> _Request_:
Your task is to restate the data word for word.

> _Data section_:
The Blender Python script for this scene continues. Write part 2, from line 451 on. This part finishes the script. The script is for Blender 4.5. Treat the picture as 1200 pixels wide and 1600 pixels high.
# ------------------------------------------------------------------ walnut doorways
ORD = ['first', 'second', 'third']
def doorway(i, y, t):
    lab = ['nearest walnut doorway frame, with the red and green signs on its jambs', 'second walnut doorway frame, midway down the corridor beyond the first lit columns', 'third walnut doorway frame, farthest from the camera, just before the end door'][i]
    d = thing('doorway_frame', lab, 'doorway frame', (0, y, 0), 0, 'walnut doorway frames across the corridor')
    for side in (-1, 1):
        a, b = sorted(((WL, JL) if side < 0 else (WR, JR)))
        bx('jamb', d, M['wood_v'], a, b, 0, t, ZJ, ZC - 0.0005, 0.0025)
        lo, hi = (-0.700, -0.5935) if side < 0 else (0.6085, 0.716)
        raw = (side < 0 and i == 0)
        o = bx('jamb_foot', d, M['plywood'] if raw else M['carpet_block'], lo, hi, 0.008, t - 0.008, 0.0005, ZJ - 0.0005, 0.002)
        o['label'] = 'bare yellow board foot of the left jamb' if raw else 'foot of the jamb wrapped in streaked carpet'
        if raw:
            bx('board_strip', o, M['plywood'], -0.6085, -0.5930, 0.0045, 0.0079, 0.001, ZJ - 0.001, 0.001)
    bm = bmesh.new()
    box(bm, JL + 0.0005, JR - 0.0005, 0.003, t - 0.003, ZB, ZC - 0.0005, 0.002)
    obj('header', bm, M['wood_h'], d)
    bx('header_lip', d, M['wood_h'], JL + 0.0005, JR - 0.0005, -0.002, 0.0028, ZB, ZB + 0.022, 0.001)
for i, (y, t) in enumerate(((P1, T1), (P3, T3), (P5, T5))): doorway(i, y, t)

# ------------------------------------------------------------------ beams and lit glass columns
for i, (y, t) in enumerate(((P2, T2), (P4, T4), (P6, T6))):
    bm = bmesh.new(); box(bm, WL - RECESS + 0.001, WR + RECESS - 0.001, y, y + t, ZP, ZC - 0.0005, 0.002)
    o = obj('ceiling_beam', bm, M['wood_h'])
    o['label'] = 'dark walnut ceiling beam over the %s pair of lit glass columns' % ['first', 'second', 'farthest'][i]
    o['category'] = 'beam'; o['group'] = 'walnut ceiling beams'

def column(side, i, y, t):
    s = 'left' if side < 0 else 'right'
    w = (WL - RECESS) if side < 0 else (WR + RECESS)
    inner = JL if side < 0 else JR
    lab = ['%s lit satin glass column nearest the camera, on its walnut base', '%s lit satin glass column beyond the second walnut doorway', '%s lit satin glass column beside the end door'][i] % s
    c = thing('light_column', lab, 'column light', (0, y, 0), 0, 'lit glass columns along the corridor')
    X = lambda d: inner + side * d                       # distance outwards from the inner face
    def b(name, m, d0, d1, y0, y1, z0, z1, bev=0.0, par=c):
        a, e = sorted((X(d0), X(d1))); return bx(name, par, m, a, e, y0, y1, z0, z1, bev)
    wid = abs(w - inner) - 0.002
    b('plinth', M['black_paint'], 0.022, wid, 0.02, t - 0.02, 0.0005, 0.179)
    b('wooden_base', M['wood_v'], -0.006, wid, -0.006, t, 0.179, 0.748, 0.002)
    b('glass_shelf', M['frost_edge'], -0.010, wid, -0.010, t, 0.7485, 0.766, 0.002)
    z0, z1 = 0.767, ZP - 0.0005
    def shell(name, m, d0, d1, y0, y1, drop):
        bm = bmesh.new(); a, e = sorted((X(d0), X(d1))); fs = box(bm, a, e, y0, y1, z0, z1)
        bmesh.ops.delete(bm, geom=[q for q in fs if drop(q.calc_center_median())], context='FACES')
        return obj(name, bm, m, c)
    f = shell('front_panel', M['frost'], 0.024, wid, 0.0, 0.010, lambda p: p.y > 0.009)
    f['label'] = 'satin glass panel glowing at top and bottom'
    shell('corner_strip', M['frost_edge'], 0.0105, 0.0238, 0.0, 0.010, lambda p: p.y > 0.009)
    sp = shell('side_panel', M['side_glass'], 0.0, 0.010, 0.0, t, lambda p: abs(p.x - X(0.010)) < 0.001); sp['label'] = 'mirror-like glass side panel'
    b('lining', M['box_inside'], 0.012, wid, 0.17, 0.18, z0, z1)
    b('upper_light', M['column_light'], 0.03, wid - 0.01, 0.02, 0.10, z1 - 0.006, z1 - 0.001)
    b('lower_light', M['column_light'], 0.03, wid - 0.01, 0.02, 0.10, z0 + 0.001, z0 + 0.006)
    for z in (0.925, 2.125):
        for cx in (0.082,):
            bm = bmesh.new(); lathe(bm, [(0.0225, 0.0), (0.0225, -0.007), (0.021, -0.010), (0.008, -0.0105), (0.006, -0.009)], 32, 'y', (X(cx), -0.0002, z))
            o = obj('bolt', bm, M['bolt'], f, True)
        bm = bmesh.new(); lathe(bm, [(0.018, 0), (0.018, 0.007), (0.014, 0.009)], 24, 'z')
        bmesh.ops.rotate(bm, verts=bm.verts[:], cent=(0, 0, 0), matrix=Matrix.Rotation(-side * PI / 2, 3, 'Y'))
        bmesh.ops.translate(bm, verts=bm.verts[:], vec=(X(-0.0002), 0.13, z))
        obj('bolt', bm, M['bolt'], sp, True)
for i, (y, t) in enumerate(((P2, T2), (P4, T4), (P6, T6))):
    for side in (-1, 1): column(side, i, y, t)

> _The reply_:
The Blender Python script for this scene continues. Write part 2, from line 451 on. This part finishes the script. The script is for Blender 4.5. Treat the picture as 1200 pixels wide and 1600 pixels high.
# ------------------------------------------------------------------ walnut doorways
ORD = ['first', 'second', 'third']
def doorway(i, y, t):
    lab = ['nearest walnut doorway frame, with the red and green signs on its jambs', 'second walnut doorway frame, midway down the corridor beyond the first lit columns', 'third walnut doorway frame, farthest from the camera, just before the end door'][i]
    d = thing('doorway_frame', lab, 'doorway frame', (0, y, 0), 0, 'walnut doorway frames across the corridor')
    for side in (-1, 1):
        a, b = sorted(((WL, JL) if side < 0 else (WR, JR)))
        bx('jamb', d, M['wood_v'], a, b, 0, t, ZJ, ZC - 0.0005, 0.0025)
        lo, hi = (-0.700, -0.5935) if side < 0 else (0.6085, 0.716)
        raw = (side < 0 and i == 0)
        o = bx('jamb_foot', d, M['plywood'] if raw else M['carpet_block'], lo, hi, 0.008, t - 0.008, 0.0005, ZJ - 0.0005, 0.002)
        o['label'] = 'bare yellow board foot of the left jamb' if raw else 'foot of the jamb wrapped in streaked carpet'
        if raw:
            bx('board_strip', o, M['plywood'], -0.6085, -0.5930, 0.0045, 0.0079, 0.001, ZJ - 0.001, 0.001)
    bm = bmesh.new()
    box(bm, JL + 0.0005, JR - 0.0005, 0.003, t - 0.003, ZB, ZC - 0.0005, 0.002)
    obj('header', bm, M['wood_h'], d)
    bx('header_lip', d, M['wood_h'], JL + 0.0005, JR - 0.0005, -0.002, 0.0028, ZB, ZB + 0.022, 0.001)
for i, (y, t) in enumerate(((P1, T1), (P3, T3), (P5, T5))): doorway(i, y, t)

# ------------------------------------------------------------------ beams and lit glass columns
for i, (y, t) in enumerate(((P2, T2), (P4, T4), (P6, T6))):
    bm = bmesh.new(); box(bm, WL - RECESS + 0.001, WR + RECESS - 0.001, y, y + t, ZP, ZC - 0.0005, 0.002)
    o = obj('ceiling_beam', bm, M['wood_h'])
    o['label'] = 'dark walnut ceiling beam over the %s pair of lit glass columns' % ['first', 'second', 'farthest'][i]
    o['category'] = 'beam'; o['group'] = 'walnut ceiling beams'

def column(side, i, y, t):
    s = 'left' if side < 0 else 'right'
    w = (WL - RECESS) if side < 0 else (WR + RECESS)
    inner = JL if side < 0 else JR
    lab = ['%s lit satin glass column nearest the camera, on its walnut base', '%s lit satin glass column beyond the second walnut doorway', '%s lit satin glass column beside the end door'][i] % s
    c = thing('light_column', lab, 'column light', (0, y, 0), 0, 'lit glass columns along the corridor')
    X = lambda d: inner + side * d                       # distance outwards from the inner face
    def b(name, m, d0, d1, y0, y1, z0, z1, bev=0.0, par=c):
        a, e = sorted((X(d0), X(d1))); return bx(name, par, m, a, e, y0, y1, z0, z1, bev)
    wid = abs(w - inner) - 0.002
    b('plinth', M['black_paint'], 0.022, wid, 0.02, t - 0.02, 0.0005, 0.179)
    b('wooden_base', M['wood_v'], -0.006, wid, -0.006, t, 0.179, 0.748, 0.002)
    b('glass_shelf', M['frost_edge'], -0.010, wid, -0.010, t, 0.7485, 0.766, 0.002)
    z0, z1 = 0.767, ZP - 0.0005
    def shell(name, m, d0, d1, y0, y1, drop):
        bm = bmesh.new(); a, e = sorted((X(d0), X(d1))); fs = box(bm, a, e, y0, y1, z0, z1)
        bmesh.ops.delete(bm, geom=[q for q in fs if drop(q.calc_center_median())], context='FACES')
        return obj(name, bm, m, c)
    f = shell('front_panel', M['frost'], 0.024, wid, 0.0, 0.010, lambda p: p.y > 0.009)
    f['label'] = 'satin glass panel glowing at top and bottom'
    shell('corner_strip', M['frost_edge'], 0.0105, 0.0238, 0.0, 0.010, lambda p: p.y > 0.009)
    sp = shell('side_panel', M['side_glass'], 0.0, 0.010, 0.0, t, lambda p: abs(p.x - X(0.010)) < 0.001); sp['label'] = 'mirror-like glass side panel'
    b('lining', M['box_inside'], 0.012, wid, 0.17, 0.18, z0, z1)
    b('upper_light', M['column_light'], 0.03, wid - 0.01, 0.02, 0.10, z1 - 0.006, z1 - 0.001)
    b('lower_light', M['column_light'], 0.03, wid - 0.01, 0.02, 0.10, z0 + 0.001, z0 + 0.006)
    for z in (0.925, 2.125):
        for cx in (0.082,):
            bm = bmesh.new(); lathe(bm, [(0.0225, 0.0), (0.0225, -0.007), (0.021, -0.010), (0.008, -0.0105), (0.006, -0.009)], 32, 'y', (X(cx), -0.0002, z))
            o = obj('bolt', bm, M['bolt'], f, True)
        bm = bmesh.new(); lathe(bm, [(0.018, 0), (0.018, 0.007), (0.014, 0.009)], 24, 'z')
        bmesh.ops.rotate(bm, verts=bm.verts[:], cent=(0, 0, 0), matrix=Matrix.Rotation(-side * PI / 2, 3, 'Y'))
        bmesh.ops.translate(bm, verts=bm.verts[:], vec=(X(-0.0002), 0.13, z))
        obj('bolt', bm, M['bolt'], sp, True)
for i, (y, t) in enumerate(((P2, T2), (P4, T4), (P6, T6))):
    for side in (-1, 1): column(side, i, y, t)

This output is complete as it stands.